Smart policies for Smartphones: Acceptable Online Activities During Work Hours
I'm in Seoul, South Korea, this week for a Global e-Government Forum. Seoul is 13 hours ahead of Washington, DC, so for more than half the day, it's tomorrow. But that's not the only way that Seoul is in the future. The smell of kimchi mixes with the omnipresent electronica of smartphone rings and tablet notifications. The Samsung building is visible from my hotel room, and its logo appears on at a majority of devices I've seen in this city. I've learned that this country is home to nearly 50 million people and 30 million smartphones, about ten percent higher than smartphone usage in the US.
And during their lunch hour, the Koreans I've seen are using their mobile devices to share on social media, just like their American counterparts, and this brings up a tricky problem both for employees and employers. The best way to illustrate the problem is to go back in time, not just 13 hours, but, say, 20 years.
Twenty years ago, there was a clear delineation between professional and personal activities. If a man called into a radio show at 10:30 in the morning and vented his spleen, chances were he was on work time and using a work phone, so his employer could rightfully ask him not to do that again. If, however, a woman was on her lunch break, and she taped a sign to a bulletin board outside her neighborhood market inviting people to a clam bake at her church, her employer would have little reason to object (if it knew about the activity at all). And if any employee had taken a quick break to return a toaster and while at the store, got into an argument with another person in line who loved that toaster, and harsh words were exchanged, would it reflect on the employer?
Now: enter mobile devices and social media. Using a smartphone, any professional, like any of the Koreans I saw walking by the 14th-century Dongdaemun Gate, could post comments to a blog at 10:30 am, invite friends (or the public) to a clam bake (or a political fundraiser), or rail against a product and call its fans hucksters, shills, dupes, or worse. And because people may use public forums, employers cannot always simply ignore the behavior.
Like it or not, certain professionals, and certainly government employees, are under more scrutiny on social media. Both Slate and National Public Radio have recently run stories that examine what social media activity can (or should) get people fired. Alex Howardand Alice Lipowcz have written specifically about federal employees' use of social media, and touched on the issue of reputation, the latter by way of a quote from me, among others.
IBM has published a social media policy that I think is exemplary for any organization that wants to pursue the dual goals of encouraging employees to engage in social media and protecting the organization's reputation. Some of the key components are:
- [Remember] that what you publish will be public for a long time—protect your privacy and take care to understand a site's terms of service.
- If you publish content online relevant to IBM in your personal capacity use a disclaimer such as this: "The postings on this site are my own and don't necessarily represent IBM's positions, strategies or opinions."
- Respect copyright, fair use and financial disclosure laws.
- Respect your audience. Don't use ethnic slurs, personal insults, obscenity, or engage in any conduct that would not be acceptable in IBM's workplace. You should also show proper consideration for others' privacy and for topics that may be considered objectionable or inflammatory—such as politics and religion.

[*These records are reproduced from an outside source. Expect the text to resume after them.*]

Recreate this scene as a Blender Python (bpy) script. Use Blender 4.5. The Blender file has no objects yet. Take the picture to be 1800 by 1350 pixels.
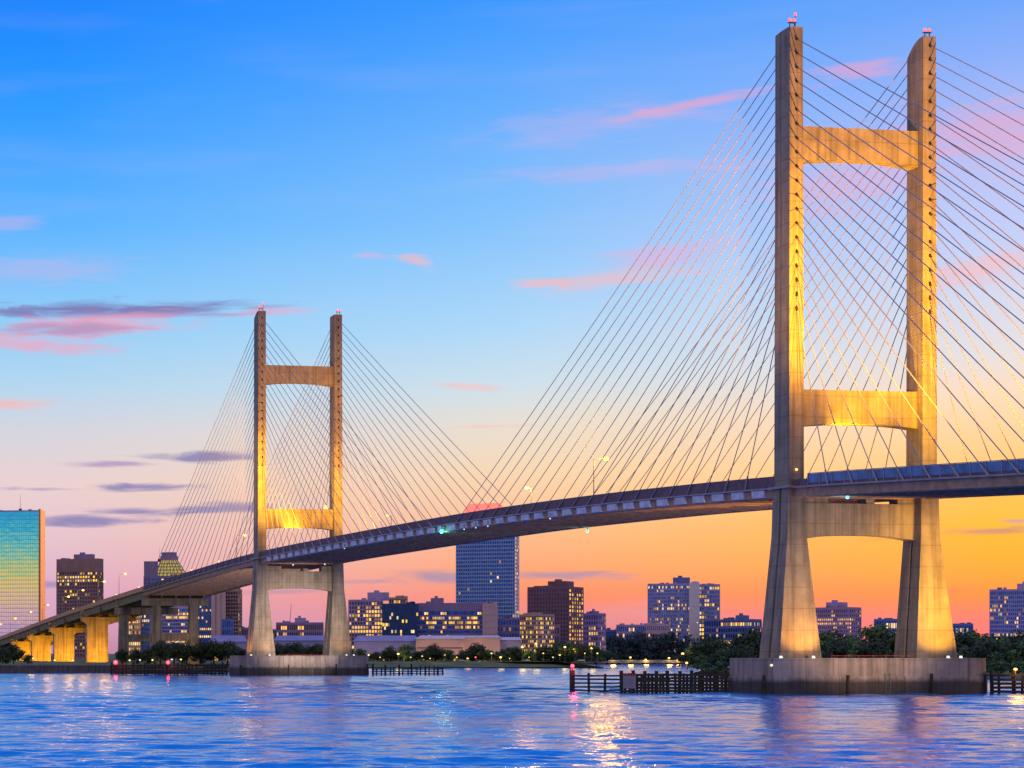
import bpy, math, random
from mathutils import Vector, Matrix
R = math.radians
sc = bpy.context.scene
col = sc.collection
rnd = random.Random(7)
F = 3830.0            # focal length in photo pixels
HC = 9.0              # camera height over the water
HY = 1147.0           # horizon row of the photo

# ------------------------------------------------------------------ helpers
def tag(o, label=None, cat=None, group=None, kind=None):
    if label: o['label'] = label
    if cat: o['category'] = cat
    if group: o['group'] = group
    if kind: o['kind'] = kind
    return o

def empty(name, loc=(0, 0, 0), rz=0.0, parent=None):
    o = bpy.data.objects.new(name, None)
    o.location = loc; o.rotation_euler = (0, 0, rz)
    o.empty_display_size = 1
    col.objects.link(o)
    if parent: o.parent = parent
    return o

class MB:
    def __init__(s): s.v = []; s.f = []; s.m = []
    def add(s, vs, fs, m=0):
        b = len(s.v); s.v += [tuple(p) for p in vs]
        s.f += [tuple(i + b for i in f) for f in fs]; s.m += [m] * len(fs)
        return s
    def box(s, x0, x1, y0, y1, z0, z1, m=0):
        v = [(x0,y0,z0),(x1,y0,z0),(x1,y1,z0),(x0,y1,z0),(x0,y0,z1),(x1,y0,z1),(x1,y1,z1),(x0,y1,z1)]
        return s.add(v, [(3,2,1,0),(4,5,6,7),(0,1,5,4),(1,2,6,5),(2,3,7,6),(3,0,4,7)], m)
    def loft(s, rings, m=0, cap=True):
        n = len(rings[0]); v = [p for r in rings for p in r]; f = []
        for k in range(len(rings) - 1):
            for i in range(n):
                j = (i + 1) % n
                f.append((k*n+i, k*n+j, (k+1)*n+j, (k+1)*n+i))
        if cap:
            f.append(tuple(reversed(range(n))))
            f.append(tuple((len(rings)-1)*n + i for i in range(n)))
        return s.add(v, f, m)
    def tube(s, p0, p1, r0, r1=None, n=8, m=0):
        r1 = r0 if r1 is None else r1
        p0 = Vector(p0); p1 = Vector(p1); d = (p1 - p0).normalized()
        a = d.orthogonal().normalized(); b = d.cross(a)
        rr = []
        for p, r in ((p0, r0), (p1, r1)):
            rr.append([p + (a*math.cos(t) + b*math.sin(t))*r for t in (2*math.pi*i/n for i in range(n))])
        return s.loft(rr, m)
    def ball(s, c, r, n=10, k=7, m=0, sz=1.0):
        rings = []
        for i in range(1, k):
            t = math.pi*i/k
            rings.append([(c[0]+r*math.sin(t)*math.cos(2*math.pi*j/n), c[1]+r*math.sin(t)*math.sin(2*math.pi*j/n), c[2]-r*sz*math.cos(t)) for j in range(n)])
        return s.loft(rings, m)
    def build(s, name, mats, parent=None, smooth=False, loc=None, rz=None):
        me = bpy.data.meshes.new(name)
        me.from_pydata(s.v, [], s.f)
        for mt in (mats if isinstance(mats, (list, tuple)) else [mats]): me.materials.append(mt)
        me.polygons.foreach_set('material_index', s.m)
        if smooth: me.polygons.foreach_set('use_smooth', [True]*len(s.f))
        me.update()
        o = bpy.data.objects.new(name, me); col.objects.link(o)
        if parent: o.parent = parent
        if loc: o.location = loc
        if rz is not None: o.rotation_euler = (0, 0, rz)
        return o

def copy_tree(o, parent=None):
    c = o.copy(); col.objects.link(c)
    if parent: c.parent = parent
    for ch in list(o.children): copy_tree(ch, c)
    return c

def lin(c):
    return tuple(((x/255)/12.92 if x/255 <= .04045 else ((x/255+.055)/1.055)**2.4) for x in c) + (1.0,)

def at(px, D, py=None, z=None):
    X = px/F*D
    if z is None: z = HC + (HY-py)/F*D
    return Vector((X, D, z))

# ------------------------------------------------------------------ materials
def nt_new(name):
    m = bpy.data.materials.new(name); m.use_nodes = True
    nt = m.node_tree; b = nt.nodes['Principled BSDF']
    return m, nt, b
def N(nt, t, **kw):
    n = nt.nodes.new(t)
    for k, v in kw.items(): setattr(n, k, v)
    return n
def L(nt, a, b): nt.links.new(a, b)

def plain(name, rgb, rough=.7, metal=0.0, var=.25, scale=.6, spec=.5):
    m, nt, b = nt_new(name)
    tc = N(nt, 'ShaderNodeTexCoord'); nz = N(nt, 'ShaderNodeTexNoise')
    nz.inputs['Scale'].default_value = scale; nz.inputs['Detail'].default_value = 5
    L(nt, tc.outputs['Object'], nz.inputs['Vector'])
    cr = N(nt, 'ShaderNodeValToRGB')
    cr.color_ramp.elements[0].position = .3; cr.color_ramp.elements[1].position = .7
    cr.color_ramp.elements[0].color = tuple(c*(1-var) for c in rgb) + (1,)
    cr.color_ramp.elements[1].color = tuple(min(1, c*(1+var)) for c in rgb) + (1,)
    L(nt, nz.outputs['Fac'], cr.inputs['Fac']); L(nt, cr.outputs['Color'], b.inputs['Base Color'])
    b.inputs['Roughness'].default_value = rough; b.inputs['Metallic'].default_value = metal
    b.inputs['Specular IOR Level'].default_value = spec
    return m

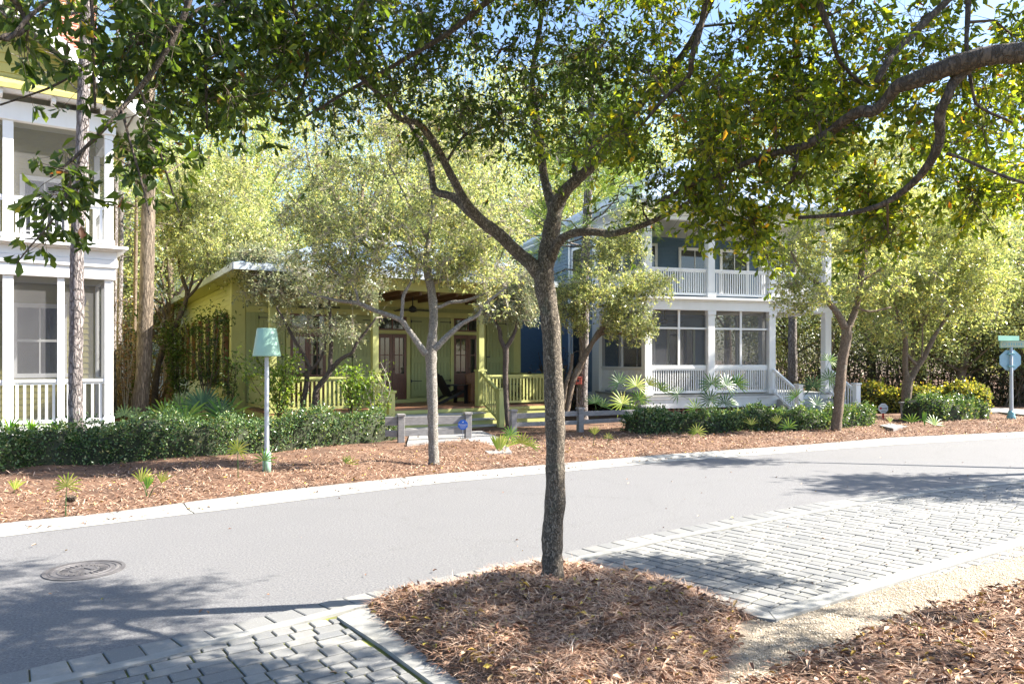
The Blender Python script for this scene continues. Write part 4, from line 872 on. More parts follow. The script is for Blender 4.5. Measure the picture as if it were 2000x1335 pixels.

- Be aware of your association with IBM in online social networks. If you identify yourself as an IBMer, ensure your profile and related content is consistent with how you wish to present yourself with colleagues and clients.
- Don't pick fights, be the first to correct your own mistakes.
- Try to add value. Provide worthwhile information and perspective. IBM's brand is best represented by its people and what you publish may reflect on IBM's brand.
Implicit in these policies, and explicit elsewhere in the guidelines, is that there is value as well as risk to the organization for its people to engage in social media.
The primacy of policy
The importance of developing a comprehensive policy for employees' use of their personal connectivity devices cannot be understated. The proliferation of mobile devices nearly ensures that employees will have unfettered access to the Web, so technological approaches to security can go only so far. That's why it is imperative for leadership to communicate to all employees that they are responsible for their own role in protecting the organization's data, networks and computers; managing their own productivity; and maintaining the organization's reputation.
As the US catches up to South Korea, and smartphones continue to find their ways into more and more pockets, these issues will become only more pressing.